Reserve funds are part of a group’s budget, set aside to protect against unforeseen funding needs or to make a large future purchase. This year, conflict brewed over reserve funds held by the Daily.

The Daily keeps a reserve fund of $690,000 to keep the paper afloat in case of an unbudgeted decline in advertising revenue. The Administrative Units Committee, after initial recommendations, analyzed the Daily’s reserve fund and decided to cut $90,000 of the newspaper’s $550,000 request.

The committee recommended a one-time cut in order to trim down the account. The Daily was the only group on the administrative units side of the fees pool to appeal to the vice provost, who granted $45,000 of the cut back, bringing the group’s budget to $505,000 for next year.

Resolutions and the 30 percent rule

Because the makeup of the fees committee changes drastically from year to year, interpretations of the rules are often different. Though committees are able to pass resolutions that are binding for future years, future committees don’t necessarily agree on the binding nature of past resolutions.

“We need to have clarity over resolutions passed by fees committee,” Rinehart said. “Over time we have an accumulation of resolutions that conflict with one another.”

One interpretation that created conflict in this year’s process was over a rule that stipulates no more than 30 percent of a group’s budget can go toward salaries. Some groups, like the Minnesota Public Interest Research Group, require more student organization and should be allowed to budget more than 30 percent for salaries, Rinehart said.

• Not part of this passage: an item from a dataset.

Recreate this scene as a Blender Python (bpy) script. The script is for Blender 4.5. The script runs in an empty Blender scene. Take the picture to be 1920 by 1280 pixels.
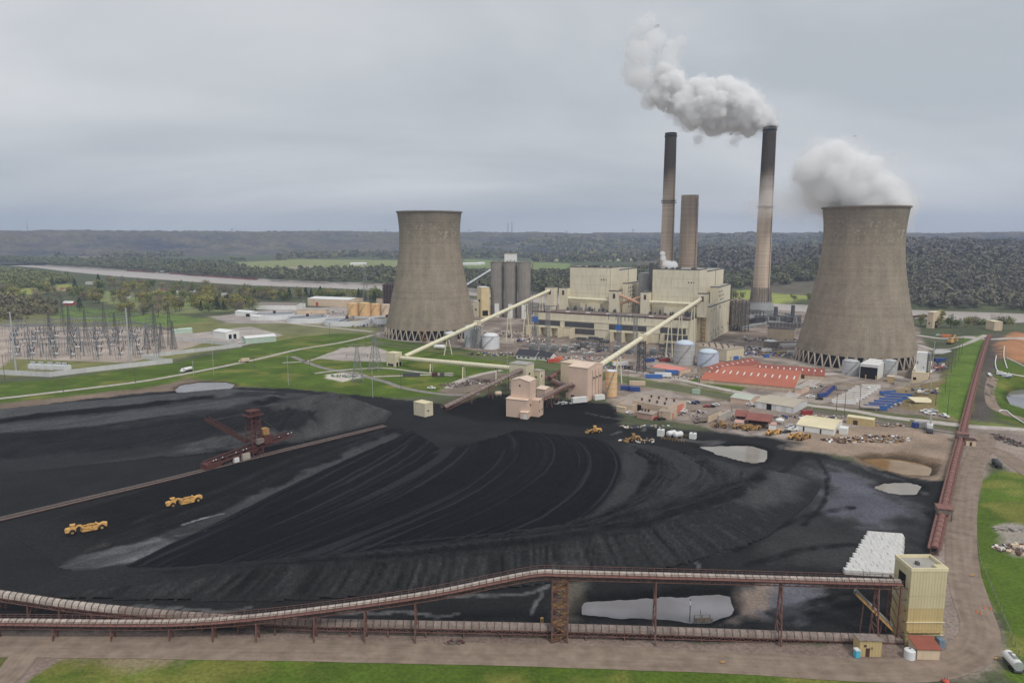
import bpy, bmesh, math, random
import numpy as np
from mathutils import Vector, Matrix

random.seed(7)
ORD = ('first', 'second', 'third', 'fourth', 'fifth', 'sixth', 'seventh', 'eighth', 'ninth', 'tenth', 'eleventh', 'twelfth', 'thirteenth', 'fourteenth', 'fifteenth', 'sixteenth', 'seventeenth', 'eighteenth')
RNG = np.random.default_rng(11)
scene = bpy.context.scene
COL = scene.collection
R = math.radians

# ------------------------------------------------------------------ camera, sky, sun, exposure
CAM_Z, PITCH, FPX, CX, CY = 104.0, R(8.5),1300.0,960.0,640.0
cam_data = bpy.data.cameras.new("camera")
cam_data.sensor_width = 36.0
cam_data.lens = FPX / 1920.0 * 36.0
cam_data.clip_start = 1.0
cam_data.clip_end = 80000.0
cam = bpy.data.objects.new("camera", cam_data)
COL.objects.link(cam)
cam.location = (0,0, CAM_Z)
cam.rotation_euler = (R(90) - PITCH, R(0.0),0)
scene.camera = cam

SUN_EL, SUN_AZ = R(52), R(150)          # azimuth measured clockwise from +Y (sun behind and right of the camera)
world = bpy.data.worlds.new("World")
scene.world = world
world.use_nodes = True
wn, wl = world.node_tree.nodes, world.node_tree.links
wn.clear()
w_out = wn.new("ShaderNodeOutputWorld")
w_bg = wn.new("ShaderNodeBackground")
w_bg.inputs[1].default_value = 0.1
w_sky = wn.new("ShaderNodeTexSky")
w_sky.sky_type = 'NISHITA'
w_sky.sun_disc = False
w_sky.sun_elevation = SUN_EL
w_sky.sun_rotation = SUN_AZ
w_sky.dust_density = 4.0
w_tc = wn.new("ShaderNodeTexCoord")
w_sep = wn.new("ShaderNodeSeparateXYZ")
wl.new(w_tc.outputs['Generated'], w_sep.inputs[0])
def wmath(op, a, b=None, clamp=False):
 n = wn.new("ShaderNodeMath"); n.operation = op; n.use_clamp = clamp
 for i, v in enumerate((a, b)):
  if v is None: continue
  if isinstance(v, (int, float)): n.inputs[i].default_value = v
  else: wl.new(v, n.inputs[i])
 return n.outputs[0]
zc = wmath('ADD', wmath('MAXIMUM', w_sep.outputs[2], 0.0),0.30)
w_comb = wn.new("ShaderNodeCombineXYZ")
wl.new(wmath('DIVIDE', w_sep.outputs[0], zc), w_comb.inputs[0])
wl.new(wmath('DIVIDE', w_sep.outputs[1], zc), w_comb.inputs[1])
w_map = wn.new("ShaderNodeMapping")
w_map.inputs['Rotation'].default_value = (0,0, R(-14))
w_map.inputs['Scale'].default_value = (0.55,0.95,1)
wl.new(w_comb.outputs[0], w_map.inputs[0])
w_n1 = wn.new("ShaderNodeTexNoise")
w_n1.inputs['Scale'].default_value = 1.1
w_n1.inputs['Detail'].default_value = 5.0
w_n1.inputs['Roughness'].default_value = 0.52
w_n1.inputs['Distortion'].default_value = 0.4
wl.new(w_map.outputs[0], w_n1.inputs['Vector'])
w_ramp = wn.new("ShaderNodeValToRGB")
e = w_ramp.color_ramp.elements
e[0].position = 0.36; e[0].color = (4.28,4.60,4.88,1)
e[1].position = 0.63; e[1].color = (6.55,6.66,6.76,1)
m = w_ramp.color_ramp.elements.new(0.5); m.color = (5.30,5.50,5.70,1)
wl.new(w_n1.outputs['Fac'], w_ramp.inputs[0])
w_mix = wn.new("ShaderNodeMix"); w_mix.data_type = 'RGBA'
w_mix.inputs['Factor'].default_value = 0.95
wl.new(w_sky.outputs[0], w_mix.inputs['A'])
wl.new(w_ramp.outputs[0], w_mix.inputs['B'])
wl.new(w_mix.outputs['Result'], w_bg.inputs[0])
wl.new(w_bg.outputs[0], w_out.inputs[0])

sun_data = bpy.data.lights.new("sun", 'SUN')
sun_data.energy = 1.5
sun_data.angle = R(11)
sun_data.color = (1.0,0.955,0.89)
sun = bpy.data.objects.new("sun", sun_data)
COL.objects.link(sun)
sun_dir = Vector((math.sin(SUN_AZ) * math.cos(SUN_EL), math.cos(SUN_AZ) * math.cos(SUN_EL), math.sin(SUN_EL)))
sun.rotation_euler = (-sun_dir).to_track_quat('-Z', 'Y').to_euler()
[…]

“The 30 percent cap on wages and salaries was another issue,” Rinehart said. “The interpretation was changed and expanded to include benefits as well.”

For some groups, this meant going back to rework the budget to include wages and salaries. Others submitted the budgets that didn’t allow for this change and let the committee adjust their recommendation accordingly.

Viewpoint neutrality

Away from the vice provost’s desk, the issue of viewpoint neutrality has led some students to question the committee’s motives, specifically whether the committee’s decisions were politically motivated. Viewpoint neutrality requires that the committee “may not consider the viewpoint of requesting groups in making funding decisions.”

This means not only ignoring political beliefs but also group size and how many years a student group has existed, which were both factors in the committee’s decision not to recognize GAPSA’s late application, Freeman said. Other students have questioned the neutrality of the committee because conservative groups fared far better in this year’s process than in years past.

Of the two groups supporting grassroots political and environmental action, the more conservative Collegians for a Conservative Tomorrow outpaced MPIRG in funding. This is the first time in the history of the two groups that CFACT has received more funds than MPIRG.

“Giving either group more or less shows an ideological preference for that group,” said Sean Niemic, vice president of CFACT and newly elected at-large member of MPIRG.

“I’m not concerned that there’s been any sort of bias on the committee,” Freeman said. “This was something that just worked out that way. It may have been different than how things have been done in the past, but that’s how things go sometimes.”

Task force

Representatives from MSA and GAPSA, as well as Rinehart, agree that a task force should be formed to resolve the problems that emerged this year. MSA has been the most proactive in creating a committee to work over the summer.

Last Tuesday, members of MSA and GAPSA met for an ad hoc meeting to draft a resolution that will go before an MSA forum this week. If passed, the resolution will stand as an outline for appointing members to the summer committee.